In other words, the first two Star Trek shows (i.e., the only 2 that Roddenberry exerted direct control over) seemed to have been extremely good at attracting people to the technophilic ideology.

(TNG is also a potent advertisement for communist ideology: Roddenberry was at the time interested in communism and insisted that money was absent or scarce and unimportant inside the Federation and that strife between people had mostly been eliminated. During a conversation about communism, someone cited the kind of society depicted in TNG as the sort of society we should strive for and probably could achieve.)

c048 8 hours ago | parent | prev | next [-]

Babylon 5.

When people asked me what I preferred, "Star Wars or Star Trek?", I've always responded with "Babylon 5".

Jare 7 hours ago | parent | prev | next [-]

I couldn't stand TNG at first, and in fact didn't really watch it until a decade ago. To me the first 2 seasons, and pretty much anything involving the Q character, are unwatchable, but once I learned to skip them the rest became really interesting. For the sake of comparison, I loved the old TOS movies, DS9, and liked Voyager as a purely episodic "watch whenever I catch it" show.

Babylon 5 still lords over all of them.

shadowalker97 8 hours ago | parent | prev | next [-]

They were, for me at least, too different to compare like that.

TNG was the hopeful future - something an idealist would like to imagine society could achieve.

Babylon 5 was the realistic future - where fascism and racism are issues still prevalent in society, but largely left unaddressed.

If you ask me to pick between them I'd have to go with Babylon 5 but only because of the writing. There were so many times that JMS foreshadowed events literal years in the future on the show and it was such a huge payoff as a fan.

Star Trek just wasn't structured as a show in a way that can compete with that level of world building that was all interwoven in the same kind of way.

jmclnx 44 minutes ago | parent | prev | next [-]

I liked B5 far more, it tended to show people as real people.

A good example is Walter Koenig, to me he was amazing in B5, at times you hated and loved his character, even at the same time.

munch117 7 hours ago | parent | prev | next [-]

TNG, by a country mile. B5 has "writer identifies too much with the main character" written all over it. It's the story of how Our Great Leader does the right thing and saves the world, over and over again.

shantara 5 hours ago | parent | prev | next [-]

Babylon 5 was my childhood defining TV series, the one that left an impact for the rest of my life.
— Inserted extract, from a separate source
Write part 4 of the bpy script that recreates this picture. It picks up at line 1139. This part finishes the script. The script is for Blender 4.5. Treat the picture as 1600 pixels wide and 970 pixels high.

TNG is “merely” a great show.

gushie 5 hours ago | parent | prev | next [-]

It would depend on what mood I'm in! Although if I forced to only pick one, it would be DS9

calf 7 hours ago | parent | prev | next [-]

Babylon 5 was space fantasy in the vein of epic literature, like a Lord of the Rings in space, and influenced modern TV productions like Game of Thrones, whose author says that he was indebted to the former.

Both TNG and B5 have significant cultural value, but for different reasons. More people should watch them.

ndsipa_pomu an hour ago | parent | prev [-]

On average, TNG has better episodes, but it doesn't come close to the multi-season story arc of Babylon 5 and I think the character arcs of Londo and G'Kar are possibly the best of any drama that I've seen.

Also, Babylon 5 later seasons are directly relevant to modern political developments and fascism.